ABSTRACT

When I was a child, the factory where my father worked organized an excursion for the employees and their families. I was promised we would go on a trip out of the city, into nature and the countryside. On arrival-and much to my surprise-I found that, instead of the beauties of nature, it was in fact a big dam and reservoir construction that we were taken to see. We spent the whole day by the dam, marvelling at the power of technology and the ability of humankind to control the flow of nature's water. These trips to the dams were very popular in the 1970s. They were pilgrimages to the revered shrines of technology that displayed humankind's power to transform nature through progress and technology. By visiting the modern shrines en masse, people became witnesses to the successful outcome of modernity's Promethean project to tame nature. The remarkable domination of nature and of the landscape to which these technological shrines testified remained inscribed in my memory. In their strange, assertive kind of beauty, they did not seem to belong to either nature or the city. To me, there seemed to be no connection between these proud deities and my everyday life, my home, my city; no connection

between the tamed still waters resting at the foot of the dam and water swirling wild at my command through the hose in our back yard.
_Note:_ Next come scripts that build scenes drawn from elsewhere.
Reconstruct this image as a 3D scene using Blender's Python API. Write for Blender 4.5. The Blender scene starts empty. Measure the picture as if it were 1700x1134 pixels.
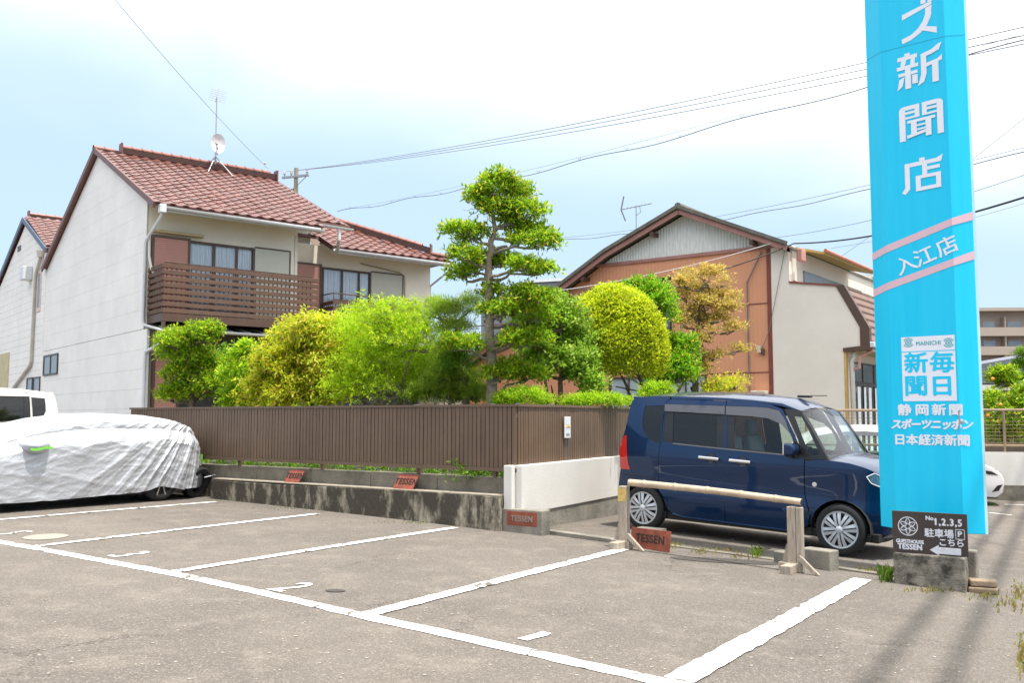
import bpy, bmesh, math, random
import numpy as np
from mathutils import Vector, Matrix, noise as mnoise
from mathutils.geometry import delaunay_2d_cdt
random.seed(7); RNG = np.random.default_rng(7)
sc = bpy.context.scene
COL = sc.collection
R = math.radians
# ------------------------------------------------------------------ camera
F, CZ, TH = 1540.0, 1.31, math.atan(125/1540.0)
cam = bpy.data.objects.new("camera", bpy.data.cameras.new("camera")); COL.objects.link(cam)
cam.location = (0, 0, CZ); cam.rotation_euler = (math.pi/2 + TH, 0, 0)
cam.data.sensor_width = 36; cam.data.lens = 36*F/1700; cam.data.clip_end = 3000; cam.data.clip_start = .05
sc.camera = cam
sc.render.resolution_x, sc.render.resolution_y = 1024, 684
sc.view_settings.view_transform = 'Standard'; sc.view_settings.look = 'None'
sc.view_settings.gamma = 1; sc.view_settings.exposure = 1.20
sc.view_settings.use_curve_mapping = False
# ------------------------------------------------------------------ world + sun
SUN_EL, SUN_DIR = R(73), Vector((.79, -.61, 0)).normalized()
w = bpy.data.worlds.new("World"); sc.world = w; w.use_nodes = True
nt = w.node_tree; N = nt.nodes; N.clear(); L = nt.links.new
sky = N.new('ShaderNodeTexSky'); sky.sky_type = 'NISHITA'; sky.sun_disc = False
sky.sun_elevation = SUN_EL; sky.sun_rotation = math.atan2(SUN_DIR.x, SUN_DIR.y)
sky.air_density = 1.0; sky.dust_density = 1.2; sky.ozone_density = 1.0
tc = N.new('ShaderNodeTexCoord'); mp = N.new('ShaderNodeMapping'); mp.inputs['Scale'].default_value = (1, 1, 3.0)
mp.inputs['Rotation'].default_value = (0.1, -.35, .3)
nz = N.new('ShaderNodeTexNoise'); nz.inputs['Scale'].default_value = 1.6; nz.inputs['Detail'].default_value = 6
nz.inputs['Roughness'].default_value = .5; nz.inputs['Distortion'].default_value = .5
L(tc.outputs['Generated'], mp.inputs[0]); L(mp.outputs[0], nz.inputs['Vector'])
sx = N.new('ShaderNodeSeparateXYZ'); L(tc.outputs['Generated'], sx.inputs[0])
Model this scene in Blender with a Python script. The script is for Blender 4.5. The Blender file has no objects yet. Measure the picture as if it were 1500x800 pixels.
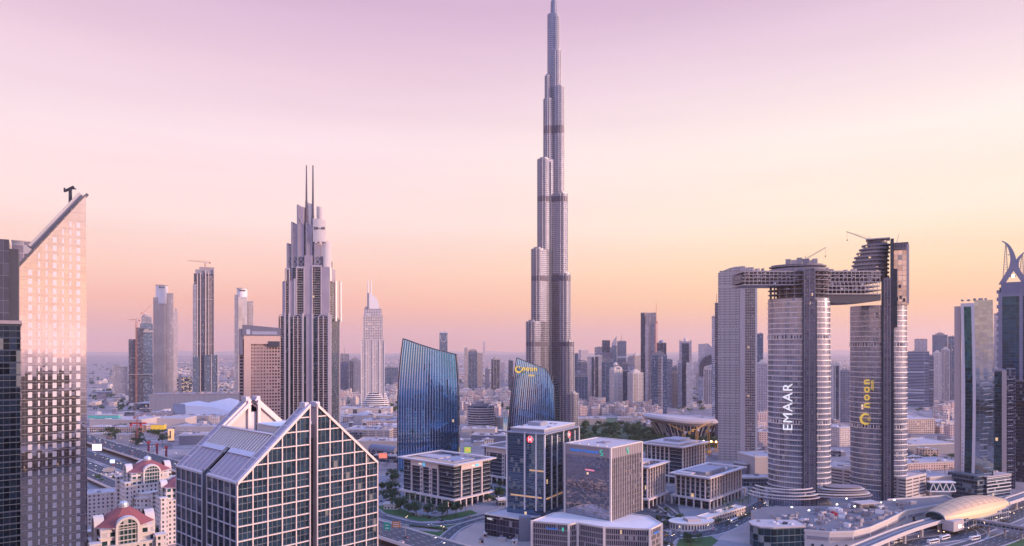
import bpy, math, random
from mathutils import Vector, Matrix, noise as mnoise
R = random.Random(7)
C = bpy.context.scene.collection
SC = bpy.context.scene
ZEN, LOW, BACK = 2.7, 1.10, 1.35  # ZEN and BACK brighten the sky out of frame to raise ambient light
H = 155.0                     # eye height above the ground
# ------------------------------------------------------------------ camera, sky, sun, exposure
cam_d = bpy.data.cameras.new('camera'); cam = bpy.data.objects.new('camera', cam_d); C.objects.link(cam)
cam.location = (0, 0, H); cam.rotation_euler = (math.radians(90), 0, 0)
cam_d.sensor_width = 36; cam_d.lens = 24; cam_d.shift_y = 112/1500; cam_d.clip_end = 90000; cam_d.clip_start = 1
SC.camera = cam
SC.view_settings.view_transform = 'Standard'; SC.view_settings.look = 'None'
SC.view_settings.exposure = 0.0; SC.view_settings.gamma = 1
SC.render.engine = 'CYCLES'
cy = SC.cycles; cy.max_bounces = 5; cy.diffuse_bounces = 2; cy.glossy_bounces = 3; cy.volume_bounces = 1
cy.caustics_reflective = False; cy.caustics_refractive = False; cy.use_denoising = True
cy.sample_clamp_indirect = 4
def lin(c): 
    return tuple(((v/255)/12.92 if v/255 <= .04045 else ((v/255+.055)/1.055)**2.4) for v in c)
def l4(c): return (*lin(c), 1)
W = bpy.data.worlds.new('World'); SC.world = W; W.use_nodes = True
nt = W.node_tree; nt.nodes.clear()
def N(t, **k):
    n = nt.nodes.new(t)
    for a, b in k.items(): setattr(n, a, b)
    return n
def wm(op, a, b=None):
    n = N('ShaderNodeMath', operation=op)
    for i, v in enumerate((a, b)):
        if v is None: continue
        if isinstance(v, (int, float)): n.inputs[i].default_value = v
        else: nt.links.new(v, n.inputs[i])
    return n.outputs[0]
def ramp(fac, stops):
    r = N('ShaderNodeValToRGB'); nt.links.new(fac, r.inputs[0]); e = r.color_ramp.elements
    while len(e) > 1: e.remove(e[0])
    e[0].position = stops[0][0]; e[0].color = l4(stops[0][1])
    for p, c in stops[1:]:
        k = e.new(p); k.color = l4(c)
    return r.outputs[0]
tc = N('ShaderNodeTexCoord'); sx = N('ShaderNodeSeparateXYZ'); nt.links.new(tc.outputs['Generated'], sx.inputs[0])
x, y, z = sx.outputs
hyp = wm('SQRT', wm('ADD', wm('MULTIPLY', x, x), wm('MULTIPLY', y, y)))
el = wm('MULTIPLY', wm('DIVIDE', z, wm('MAXIMUM', hyp, .001)), .5)      # tan(elevation)/2
az = wm('DIVIDE', x, wm('MAXIMUM', hyp, .001))
cool = ramp(el, [(0, (226,162,160)), (.015, (240,172,160)), (.032, (250,182,156)), (.056, (251,202,182)), (.088, (250,219,212)), (.145, (245,219,224)), (.19, (234,203,217)), (.25, (216,180,210)), (.34, (190,164,214)), (.5, (140,158,218)), (1, (95,140,220))])
warm = ramp(el, [(0, (240,172,150)), (.015, (250,184,148)), (.032, (254,198,142)), (.056, (254,216,170)), (.088, (252,231,208)), (.145, (250,232,224)), (.19, (238,213,222)), (.25, (219,186,213)), (.34, (192,168,216)), (.5, (140,158,218)), (1, (95,140,220))])
mx = N('ShaderNodeMix', data_type='RGBA')
mr = N('ShaderNodeMapRange', interpolation_type='SMOOTHSTEP'); nt.links.new(az, mr.inputs[0]); mr.inputs[1].default_value = -.35; mr.inputs[2].default_value = .45
nt.links.new(mr.outputs[0], mx.inputs[0]); nt.links.new(cool, mx.inputs[6]); nt.links.new(warm, mx.inputs[7])
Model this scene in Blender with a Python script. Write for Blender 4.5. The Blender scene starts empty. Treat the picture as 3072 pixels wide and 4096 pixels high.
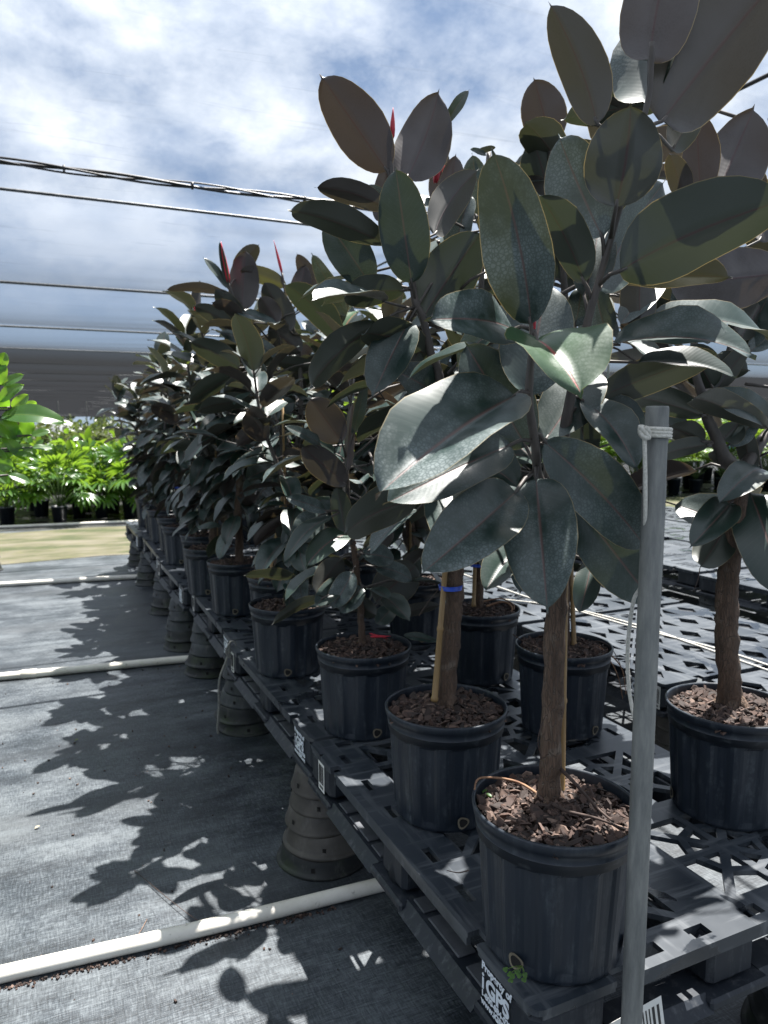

The dam was an elaborate human construction, out there in the wilderness, commanding water to stop flowing, while the flow of water in my home was a natural and simple thing: I simply had to turn a tap or press a switch to satisfy my needs. Similarly, the lights of my city-which gave me a sense of the familiar and homely as soon as I saw them flickering on our way back from the long dam trips-were part of the glamour of the city, and of the coziness of my home, and had nothing to do with nature, which remained dark, silent, and wild.